Five Common Legal Misconceptions in Education

 

From the Marshall Memo #454

“Principals and other educators often have perceptions about key issues in school law that are remarkably wrong,” says legal expert Perry Zirkel (Lehigh University) in this helpful article in Principal Leadership. “When that is the case, they help reinforce those prevailing perceptions by sharing them with teachers, parents, and other administrators and by contributing to misguided practices and policies.”

Myth #1: There has been an explosion of education litigation. In fact, school litigation peaked in the late 1970s and early 1980s and has gradually declined since (with an upward tick of special-education cases in federal courts in the first decade of the 21st century). In terms of decisions, says Zirkel, the trend has been in favor of school defendants.

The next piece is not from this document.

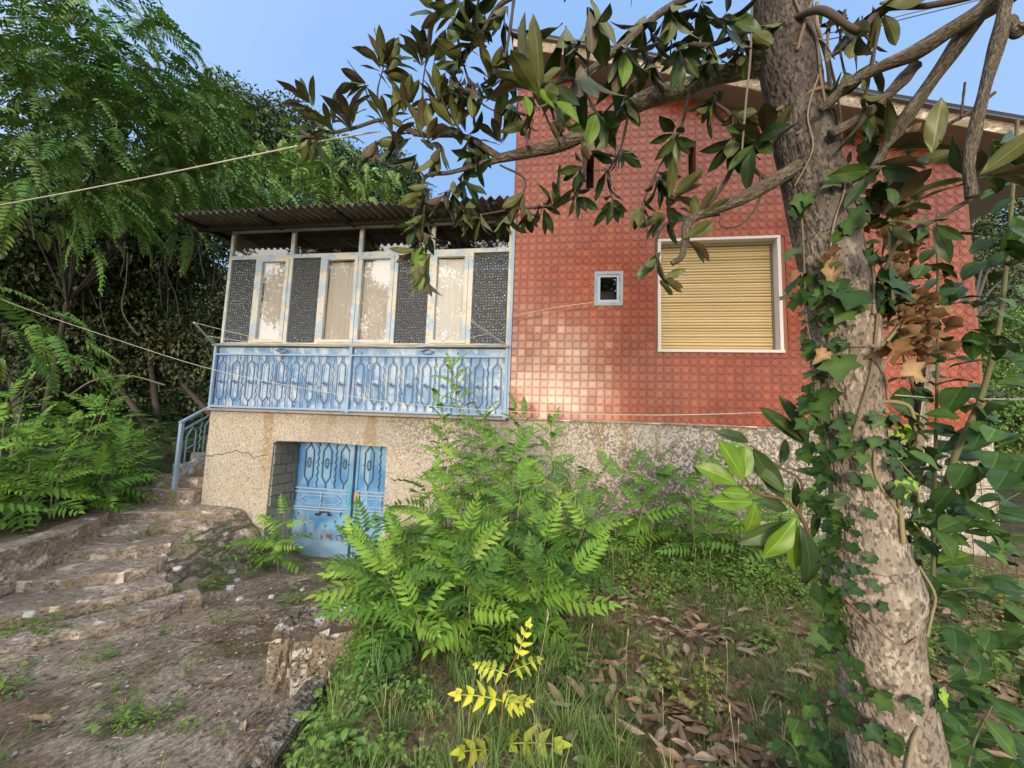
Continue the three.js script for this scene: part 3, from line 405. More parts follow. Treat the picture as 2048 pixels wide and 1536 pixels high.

Myth #2: Educators should fear being held liable for negligence. Actually, in only 11 percent of cases did student plaintiffs win at least partial damages, and individual educators were not held liable in any of them (institutions were). Of course, school personnel need to be alert to issues of student safety, including in science labs, but fear of liability should not be the primary motivation.

Myth #3: Student rights are ascendant. In fact, since the Tinker case of 1969 (students’ right to wear black armbands in school to protest the Vietnam war), there has been a shift toward more district-favorable decisions in First Amendment cases. Similarly, says Zirkel, “The belief, whether held by students or school personnel, that teachers cannot touch students, including but not limited to reasonably intervening to stop student bullying, is lore, now law.” 

Myth #4: Bad teachers can’t be removed because of tenure. In fact, when school leaders evaluate and dismiss incompetent teachers, courts have upheld their actions in the majority of cases. The same has been true when school boards have taken action against superintendents. The problem, says Zirkel, is that school administrators are not exercising their legal authority. 

Myth #5: Educators can’t take strong disciplinary action against misbehaving students, especially if they have special needs. In fact, courts have been “extremely deferential” to school districts on discipline of general-education students, says Zirkel, and with special-needs students, the federal law does not generally apply to suspensions of up to ten days. In cases where a student’s misconduct is linked to a disability, recent litigation has generally favored the school district. Professional recommendations should not be confused with legal requirements, says Zirkel.